一部マニアの間で評価が高く、また海賊版ビデオの人気などから1986年にようやく日本でも劇場公開されました。

子供が部屋でホラー漫画「クリープショー」を読んでいると、父親に見つかり外へ捨てられてしまう。
風に煽られてめくれたページから死神が現れ、物語の中へ我々を誘ってくれる。。。

1話目「父の日」
家族みんなに嫌われていた頑固者の父親が、数年前の父の日、娘に殺された。
父の日を祝うために家族が集結するが、そこに白骨化したゾンビになった父親が復讐のために現れる。。。

2話目「ジョディ・ベリルの孤独な死」
空から降ってきた隕石を拾った貧しい農夫。
隕石で一攫千金を夢見るが、隕石に触れた手からは苔のような植物が生え始める。
いつしか植物は農夫の全身を覆い。。。
農夫役はスティーブン・キング先生。特殊な状況が悲劇を生み出すというキング先生らしいお話です。

3話目「押し寄せる波」
浮気した妻とその浮気相手を海岸の波打ち際に首だけ出して埋め、満ち潮を利用して溺死させた男が主人公。
死んだはずの2人はゾンビとなって復讐に訪れる。。 。
海草にまみれ、肌が海水でふやけた海ゾンビのいでたちはなかなか強烈です。
襲われるおじさんは「裸の銃を持つ男」のレスリー・ニールセン。

4話目「箱」
歴史のある大学の物置から見つかった古い木箱。
蓋の隙間からは恐ろしい怪物が見える。
大学教授は自分の鬼嫁を怪物に食わせてしまおうと画策する。。。
怪物は鋭い牙と鋭い爪を持つ凶悪なマントヒヒ(?)みたいな姿です。
ちなみに教授の鬼嫁役はジョン・カーペンター作品の常連エイドリアン・バーボー。

5話目「奴らは群がりやってくる」
潔癖症の会社社長は無菌室のような部屋に住んでいる。
ゴキブリを極度に嫌い、部屋で見かけると問答無用で叩き潰す。
しかし日ごとにゴキブリは増えていき。。。
ゴキブリの復讐なのか、最後、社長の体を食い破って体内から出現する無数のゴキブリは、苦手な人にはたまらない映像ですね。。。

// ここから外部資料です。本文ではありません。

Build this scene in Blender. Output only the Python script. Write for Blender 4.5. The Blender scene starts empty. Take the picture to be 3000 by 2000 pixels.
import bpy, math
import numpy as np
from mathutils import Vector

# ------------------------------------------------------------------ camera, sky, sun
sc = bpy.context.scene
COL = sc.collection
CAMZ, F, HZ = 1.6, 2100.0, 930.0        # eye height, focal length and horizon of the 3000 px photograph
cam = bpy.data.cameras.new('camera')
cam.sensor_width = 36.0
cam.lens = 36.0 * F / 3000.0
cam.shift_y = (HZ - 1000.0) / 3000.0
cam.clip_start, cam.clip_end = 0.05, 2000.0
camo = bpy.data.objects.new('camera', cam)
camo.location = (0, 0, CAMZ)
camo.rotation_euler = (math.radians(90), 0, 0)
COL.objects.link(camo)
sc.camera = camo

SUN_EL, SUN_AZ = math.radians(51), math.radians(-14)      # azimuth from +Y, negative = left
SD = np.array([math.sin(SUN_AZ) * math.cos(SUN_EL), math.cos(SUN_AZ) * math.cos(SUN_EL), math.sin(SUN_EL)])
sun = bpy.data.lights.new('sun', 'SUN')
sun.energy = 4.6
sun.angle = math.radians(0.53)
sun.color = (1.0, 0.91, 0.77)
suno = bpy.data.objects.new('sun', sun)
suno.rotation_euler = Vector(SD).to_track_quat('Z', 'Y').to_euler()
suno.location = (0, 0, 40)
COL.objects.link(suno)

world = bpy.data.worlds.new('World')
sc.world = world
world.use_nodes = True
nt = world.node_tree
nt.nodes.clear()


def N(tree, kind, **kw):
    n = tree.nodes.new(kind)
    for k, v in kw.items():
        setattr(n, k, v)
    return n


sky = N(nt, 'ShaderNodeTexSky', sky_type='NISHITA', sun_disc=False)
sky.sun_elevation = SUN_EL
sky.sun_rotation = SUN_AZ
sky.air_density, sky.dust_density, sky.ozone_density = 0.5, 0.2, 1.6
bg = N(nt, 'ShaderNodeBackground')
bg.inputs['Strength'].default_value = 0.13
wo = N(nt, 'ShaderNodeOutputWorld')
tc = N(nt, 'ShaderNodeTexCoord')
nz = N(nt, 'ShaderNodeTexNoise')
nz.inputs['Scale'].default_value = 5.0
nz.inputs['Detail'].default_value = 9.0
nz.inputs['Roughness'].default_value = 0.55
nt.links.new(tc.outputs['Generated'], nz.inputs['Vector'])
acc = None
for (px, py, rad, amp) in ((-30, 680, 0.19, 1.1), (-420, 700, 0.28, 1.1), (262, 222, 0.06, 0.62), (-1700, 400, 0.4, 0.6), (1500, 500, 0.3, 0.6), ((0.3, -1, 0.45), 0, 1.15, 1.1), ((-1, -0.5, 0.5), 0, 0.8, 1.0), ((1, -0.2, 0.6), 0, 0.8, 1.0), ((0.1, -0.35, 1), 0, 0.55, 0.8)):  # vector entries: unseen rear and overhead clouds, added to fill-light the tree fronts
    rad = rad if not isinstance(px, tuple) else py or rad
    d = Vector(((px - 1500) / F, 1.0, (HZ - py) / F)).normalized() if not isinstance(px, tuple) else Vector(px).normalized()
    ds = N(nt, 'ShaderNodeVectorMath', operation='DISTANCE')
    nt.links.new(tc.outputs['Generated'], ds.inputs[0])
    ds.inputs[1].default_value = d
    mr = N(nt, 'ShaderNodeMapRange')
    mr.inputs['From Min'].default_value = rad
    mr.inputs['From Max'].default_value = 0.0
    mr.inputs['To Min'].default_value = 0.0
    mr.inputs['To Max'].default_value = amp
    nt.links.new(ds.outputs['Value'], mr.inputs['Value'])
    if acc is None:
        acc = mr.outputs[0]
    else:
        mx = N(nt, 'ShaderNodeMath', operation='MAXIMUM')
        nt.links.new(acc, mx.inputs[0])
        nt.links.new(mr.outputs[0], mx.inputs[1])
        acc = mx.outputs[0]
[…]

短編×5本とはいえ、1つの映画でここまで満腹になることは稀です。
それくらい1話ごとの内容が濃いです。
そしてロメロ/キング/サビーニの3人がいかに楽しく作った映画か、見れば分かります。
遊び心に溢れ、いい歳こいたおっさん達が童心に返って作ったのが一目瞭然。
また、そんな作り手の気持ちが映像を通じて我々観客にもしっかり伝染するのがすごい。

「クリープショー」を見て、私のホラー映画を愛する気持ちが一層深まったのは紛れも無い事実です。。。
こんな素晴らしいホラー映画でありながら、日本では長らくDVDが廃盤になったままなんですよね。
こういうのは永久に生産し続けても良い作品だと思うんですけどねぇ。